標高が上がるにつれ、雲が薄れ陽射しも差すようになってきた。暑苦しい雨衣を脱ぐ事ができ、足取りも軽くなる。道沿いには石碑や祠などの宗教遺物が残り、昔の人の信仰心の強さと逞しさが窺い知れる。
登山道沿いの祠
頂上はまだかまだかと思いつつ登り詰めていくと、突然頭上に銀色に輝く鳥居が見え、有明山(北峰2268m)に到着した。念願の有明山に登ってホッと安堵する。
有明山(北峰)山頂
山頂部では一瞬雲が払われ、安曇野の山麓を望む事ができた。一息入れた後に、南峰へ向かう。歩いてすぐに中央峰の三角点に着くが展望は無い。中央峰の先の岩稜で視界が開き常念山脈を展望できたが、残念ながら殆ど雲に覆われていた。
山頂から安曇野の眺め
北峰の祠
中央峰の三角点
南峰へ向かう岩稜の道
常念山脈の眺め
北峰から10分足らずで南峰に着いた。此処にも小さな祠が鎮座し、祠の横から常念の山々を望む事ができた。再び北峰へ戻ると、中房温泉側から登って来たという中年の男性が一人山頂に座っていた。彼とはしばらく互いの情報を交わした後、中房温泉に向けて下山を始める。
南峰の祠
下山の道は表参道に比べると格段に歩き易い。登って来る人もポツポツ居て、4人ほどとすれ違った。とは言っても途中には鎖場や崩壊地など気の抜けない箇所もある。
最初は樹林帯の降り
道沿いの巨石
下山途中の崩壊地(修復はされている。)
登る前は有明荘を16時18分に出発する最終便バスに乗れるか心配だったが、時計を見ると14時台のバスには充分間に合いそうだ。イヤ頑張れば12時台のバスだって乗れるかも知れない。自然と足が速まってくる。
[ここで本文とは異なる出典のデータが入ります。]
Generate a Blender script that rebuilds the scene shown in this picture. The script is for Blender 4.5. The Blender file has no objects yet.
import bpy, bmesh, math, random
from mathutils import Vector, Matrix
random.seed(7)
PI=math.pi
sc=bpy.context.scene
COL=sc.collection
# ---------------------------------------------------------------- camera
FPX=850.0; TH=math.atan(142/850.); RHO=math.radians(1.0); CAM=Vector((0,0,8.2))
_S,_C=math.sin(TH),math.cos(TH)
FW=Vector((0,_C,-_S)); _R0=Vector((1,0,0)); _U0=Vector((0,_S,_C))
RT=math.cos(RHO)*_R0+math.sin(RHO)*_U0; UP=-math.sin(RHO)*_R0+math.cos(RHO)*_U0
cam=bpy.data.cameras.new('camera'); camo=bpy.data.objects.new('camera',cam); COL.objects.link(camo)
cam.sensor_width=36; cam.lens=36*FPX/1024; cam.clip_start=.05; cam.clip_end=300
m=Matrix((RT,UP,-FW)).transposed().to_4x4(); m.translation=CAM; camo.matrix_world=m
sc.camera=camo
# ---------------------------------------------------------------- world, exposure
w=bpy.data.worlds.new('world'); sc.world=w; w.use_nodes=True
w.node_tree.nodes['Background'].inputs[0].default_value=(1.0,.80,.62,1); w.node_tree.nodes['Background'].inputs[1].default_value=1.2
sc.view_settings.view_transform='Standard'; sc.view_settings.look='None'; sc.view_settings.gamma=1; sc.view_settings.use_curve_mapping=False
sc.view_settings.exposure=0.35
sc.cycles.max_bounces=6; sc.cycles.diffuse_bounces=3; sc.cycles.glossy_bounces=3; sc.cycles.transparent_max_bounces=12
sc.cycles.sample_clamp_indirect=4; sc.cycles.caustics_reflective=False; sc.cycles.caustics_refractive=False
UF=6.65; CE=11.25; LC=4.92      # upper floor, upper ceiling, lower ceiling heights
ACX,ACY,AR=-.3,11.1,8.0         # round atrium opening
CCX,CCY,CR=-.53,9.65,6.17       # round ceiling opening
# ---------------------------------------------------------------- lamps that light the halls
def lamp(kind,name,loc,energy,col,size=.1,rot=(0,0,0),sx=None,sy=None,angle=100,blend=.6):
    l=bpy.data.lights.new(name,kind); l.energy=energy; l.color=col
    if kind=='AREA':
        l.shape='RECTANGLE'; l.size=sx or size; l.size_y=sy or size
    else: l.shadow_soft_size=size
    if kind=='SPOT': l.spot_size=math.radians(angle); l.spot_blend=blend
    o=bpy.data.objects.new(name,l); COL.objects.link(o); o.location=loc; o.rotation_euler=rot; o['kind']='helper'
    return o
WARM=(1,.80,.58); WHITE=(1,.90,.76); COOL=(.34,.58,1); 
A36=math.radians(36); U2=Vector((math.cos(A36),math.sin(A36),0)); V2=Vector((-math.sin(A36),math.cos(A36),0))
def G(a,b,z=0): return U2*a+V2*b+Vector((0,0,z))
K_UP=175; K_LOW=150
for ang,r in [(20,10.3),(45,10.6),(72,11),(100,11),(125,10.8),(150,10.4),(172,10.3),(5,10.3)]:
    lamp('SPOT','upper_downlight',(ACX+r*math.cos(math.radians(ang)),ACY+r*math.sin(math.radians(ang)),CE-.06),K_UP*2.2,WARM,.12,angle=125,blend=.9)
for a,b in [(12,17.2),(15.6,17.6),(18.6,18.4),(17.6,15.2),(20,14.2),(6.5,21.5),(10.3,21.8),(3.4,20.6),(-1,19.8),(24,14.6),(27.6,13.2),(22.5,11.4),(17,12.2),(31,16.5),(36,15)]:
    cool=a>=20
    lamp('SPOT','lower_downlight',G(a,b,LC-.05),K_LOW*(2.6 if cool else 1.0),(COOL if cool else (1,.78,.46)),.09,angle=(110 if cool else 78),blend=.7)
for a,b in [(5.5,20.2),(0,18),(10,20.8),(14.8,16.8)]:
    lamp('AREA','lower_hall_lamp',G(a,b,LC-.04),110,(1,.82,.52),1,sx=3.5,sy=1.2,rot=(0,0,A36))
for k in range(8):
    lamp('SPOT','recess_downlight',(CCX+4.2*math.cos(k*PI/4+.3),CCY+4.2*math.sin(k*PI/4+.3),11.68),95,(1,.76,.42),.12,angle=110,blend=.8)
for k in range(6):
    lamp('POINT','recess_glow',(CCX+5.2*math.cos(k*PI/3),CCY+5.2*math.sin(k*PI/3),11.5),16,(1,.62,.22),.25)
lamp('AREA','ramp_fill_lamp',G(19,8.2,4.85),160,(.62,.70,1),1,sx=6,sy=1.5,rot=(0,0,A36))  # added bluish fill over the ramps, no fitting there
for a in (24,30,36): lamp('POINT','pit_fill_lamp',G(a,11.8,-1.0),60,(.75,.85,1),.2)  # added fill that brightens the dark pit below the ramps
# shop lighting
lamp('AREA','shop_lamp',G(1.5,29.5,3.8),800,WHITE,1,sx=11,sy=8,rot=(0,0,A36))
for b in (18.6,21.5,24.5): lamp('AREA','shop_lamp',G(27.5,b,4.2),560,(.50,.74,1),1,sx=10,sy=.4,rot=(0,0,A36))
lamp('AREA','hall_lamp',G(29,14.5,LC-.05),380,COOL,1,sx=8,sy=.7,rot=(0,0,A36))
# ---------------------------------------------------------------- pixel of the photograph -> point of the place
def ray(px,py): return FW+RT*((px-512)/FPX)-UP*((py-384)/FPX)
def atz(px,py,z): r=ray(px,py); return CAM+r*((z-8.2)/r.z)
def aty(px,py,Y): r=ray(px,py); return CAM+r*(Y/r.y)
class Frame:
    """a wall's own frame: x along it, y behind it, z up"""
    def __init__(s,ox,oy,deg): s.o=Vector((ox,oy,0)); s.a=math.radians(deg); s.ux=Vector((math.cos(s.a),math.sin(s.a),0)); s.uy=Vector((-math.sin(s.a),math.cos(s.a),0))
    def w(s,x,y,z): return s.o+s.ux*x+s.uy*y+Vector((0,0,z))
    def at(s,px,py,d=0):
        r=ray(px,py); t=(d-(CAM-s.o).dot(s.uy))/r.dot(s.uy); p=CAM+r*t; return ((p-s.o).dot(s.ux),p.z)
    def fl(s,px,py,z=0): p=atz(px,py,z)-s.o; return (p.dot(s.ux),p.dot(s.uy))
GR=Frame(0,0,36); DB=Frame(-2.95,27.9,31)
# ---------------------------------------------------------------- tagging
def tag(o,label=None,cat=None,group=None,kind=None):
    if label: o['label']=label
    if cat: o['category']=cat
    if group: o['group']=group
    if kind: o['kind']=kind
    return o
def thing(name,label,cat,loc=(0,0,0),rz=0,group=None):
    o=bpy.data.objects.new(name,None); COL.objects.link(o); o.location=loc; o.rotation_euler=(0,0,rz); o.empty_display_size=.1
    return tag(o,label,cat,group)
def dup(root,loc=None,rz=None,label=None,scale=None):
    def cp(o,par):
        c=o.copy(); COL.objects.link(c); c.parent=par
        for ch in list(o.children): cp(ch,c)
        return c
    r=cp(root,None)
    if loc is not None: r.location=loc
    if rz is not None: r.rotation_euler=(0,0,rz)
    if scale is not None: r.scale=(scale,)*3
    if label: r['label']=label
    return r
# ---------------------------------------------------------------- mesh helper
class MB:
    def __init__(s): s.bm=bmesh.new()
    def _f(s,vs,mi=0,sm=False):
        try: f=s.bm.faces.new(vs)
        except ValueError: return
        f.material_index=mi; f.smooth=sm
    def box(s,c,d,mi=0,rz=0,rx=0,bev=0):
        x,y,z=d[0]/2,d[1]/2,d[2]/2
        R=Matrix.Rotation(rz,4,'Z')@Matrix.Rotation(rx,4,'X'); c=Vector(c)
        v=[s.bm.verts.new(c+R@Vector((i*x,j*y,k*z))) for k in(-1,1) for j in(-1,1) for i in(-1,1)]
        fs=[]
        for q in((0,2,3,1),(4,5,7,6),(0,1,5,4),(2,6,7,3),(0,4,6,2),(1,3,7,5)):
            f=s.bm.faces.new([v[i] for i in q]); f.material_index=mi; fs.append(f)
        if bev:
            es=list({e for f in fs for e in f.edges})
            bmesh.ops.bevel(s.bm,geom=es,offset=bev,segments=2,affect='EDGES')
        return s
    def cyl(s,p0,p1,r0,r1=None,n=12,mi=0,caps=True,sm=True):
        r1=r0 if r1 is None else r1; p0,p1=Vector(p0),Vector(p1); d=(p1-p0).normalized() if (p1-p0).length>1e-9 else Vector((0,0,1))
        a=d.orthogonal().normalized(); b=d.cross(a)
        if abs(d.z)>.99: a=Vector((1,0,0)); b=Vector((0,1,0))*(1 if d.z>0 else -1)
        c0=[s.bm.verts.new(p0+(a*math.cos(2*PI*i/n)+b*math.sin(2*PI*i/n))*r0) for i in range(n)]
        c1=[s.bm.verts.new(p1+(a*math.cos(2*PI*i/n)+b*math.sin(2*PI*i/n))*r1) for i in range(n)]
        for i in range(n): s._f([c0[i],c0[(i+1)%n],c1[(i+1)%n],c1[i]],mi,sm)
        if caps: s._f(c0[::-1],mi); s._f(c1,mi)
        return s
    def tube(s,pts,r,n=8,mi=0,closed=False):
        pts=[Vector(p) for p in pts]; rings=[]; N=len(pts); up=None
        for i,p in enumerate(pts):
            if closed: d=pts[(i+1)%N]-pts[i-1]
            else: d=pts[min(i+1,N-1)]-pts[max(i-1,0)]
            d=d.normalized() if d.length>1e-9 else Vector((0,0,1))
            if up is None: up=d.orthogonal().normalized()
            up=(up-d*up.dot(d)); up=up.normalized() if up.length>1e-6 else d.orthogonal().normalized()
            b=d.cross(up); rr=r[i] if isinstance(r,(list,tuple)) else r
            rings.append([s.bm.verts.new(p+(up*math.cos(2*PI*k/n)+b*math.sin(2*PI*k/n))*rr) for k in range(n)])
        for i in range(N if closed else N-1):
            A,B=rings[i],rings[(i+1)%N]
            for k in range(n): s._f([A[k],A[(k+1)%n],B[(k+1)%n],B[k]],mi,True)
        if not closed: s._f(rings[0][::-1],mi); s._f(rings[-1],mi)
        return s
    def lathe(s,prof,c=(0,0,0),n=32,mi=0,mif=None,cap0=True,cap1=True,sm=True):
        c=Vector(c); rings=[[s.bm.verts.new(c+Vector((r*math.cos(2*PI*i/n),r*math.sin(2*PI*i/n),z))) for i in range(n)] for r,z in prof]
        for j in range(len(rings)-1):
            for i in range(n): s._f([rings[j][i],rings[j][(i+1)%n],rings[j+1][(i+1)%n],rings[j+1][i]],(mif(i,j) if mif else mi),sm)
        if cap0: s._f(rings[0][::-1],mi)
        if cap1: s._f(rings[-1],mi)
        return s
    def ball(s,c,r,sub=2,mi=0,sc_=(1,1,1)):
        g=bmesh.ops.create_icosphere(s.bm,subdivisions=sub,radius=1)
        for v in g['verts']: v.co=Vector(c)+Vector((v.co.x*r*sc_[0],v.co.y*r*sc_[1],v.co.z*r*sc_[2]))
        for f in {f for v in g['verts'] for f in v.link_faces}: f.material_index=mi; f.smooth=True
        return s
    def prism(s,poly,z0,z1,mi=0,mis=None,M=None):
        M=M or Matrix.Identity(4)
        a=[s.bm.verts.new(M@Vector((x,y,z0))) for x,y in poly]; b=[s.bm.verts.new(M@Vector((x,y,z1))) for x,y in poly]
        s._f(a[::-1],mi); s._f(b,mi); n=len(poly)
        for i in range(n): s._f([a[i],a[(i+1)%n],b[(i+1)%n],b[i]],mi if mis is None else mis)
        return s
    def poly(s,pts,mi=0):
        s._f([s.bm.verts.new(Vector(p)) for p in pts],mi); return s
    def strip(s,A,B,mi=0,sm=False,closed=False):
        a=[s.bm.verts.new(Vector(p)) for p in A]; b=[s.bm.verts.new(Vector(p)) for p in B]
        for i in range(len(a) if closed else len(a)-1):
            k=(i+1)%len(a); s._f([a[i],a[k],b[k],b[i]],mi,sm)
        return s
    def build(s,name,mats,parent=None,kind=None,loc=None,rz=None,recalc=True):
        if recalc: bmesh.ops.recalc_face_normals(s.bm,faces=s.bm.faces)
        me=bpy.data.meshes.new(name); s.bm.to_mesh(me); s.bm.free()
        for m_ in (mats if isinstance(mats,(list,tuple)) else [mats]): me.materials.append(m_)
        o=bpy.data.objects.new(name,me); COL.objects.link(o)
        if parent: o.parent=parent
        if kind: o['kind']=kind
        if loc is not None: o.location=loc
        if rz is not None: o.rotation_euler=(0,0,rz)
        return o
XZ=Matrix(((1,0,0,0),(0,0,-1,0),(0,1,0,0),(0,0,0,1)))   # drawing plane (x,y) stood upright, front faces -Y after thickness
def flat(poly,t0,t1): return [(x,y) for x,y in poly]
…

標高が下がるにつれ、急坂の連続となる。やがて工事の作業音や車の騒音が小さく聞こえるようになり、植林帯の中を降って行くと分岐に着いた。右は三段滝方面の下山道で、私は左折して有明荘へ降って行く。
急坂の降り
分岐地点
分岐からは遊歩道のような快適な道で、そぞろ歩いて12時20分に有明荘傍の登山口へ降り立った。登山口の駐車場には満杯の車が停まっていたが、殆どは燕岳登山者のものだろう。
有明荘前の登山口
有明荘バス停に着いて時刻表を見ると12時38分発のバスがある。何というグッドタイミング、服を着替え行動食のオニギリを頬張っていると、マイクロバスがやってきた。このバスは前払い制で、有明山神社まで1200円也を払って乗車する。
有明荘バス停
ウツラウツラするうち、40分程でバスはアッケなく有明山神社へ着いた。厳しい登山を覚悟して臨んだ有明山であったが、終わってみれば白昼夢のような気分です。でも厳しい道を歩き通して、まだまだ充分やれるワイと少し自信を持てた山行でありました。
有明山神社駐車場に戻って来た。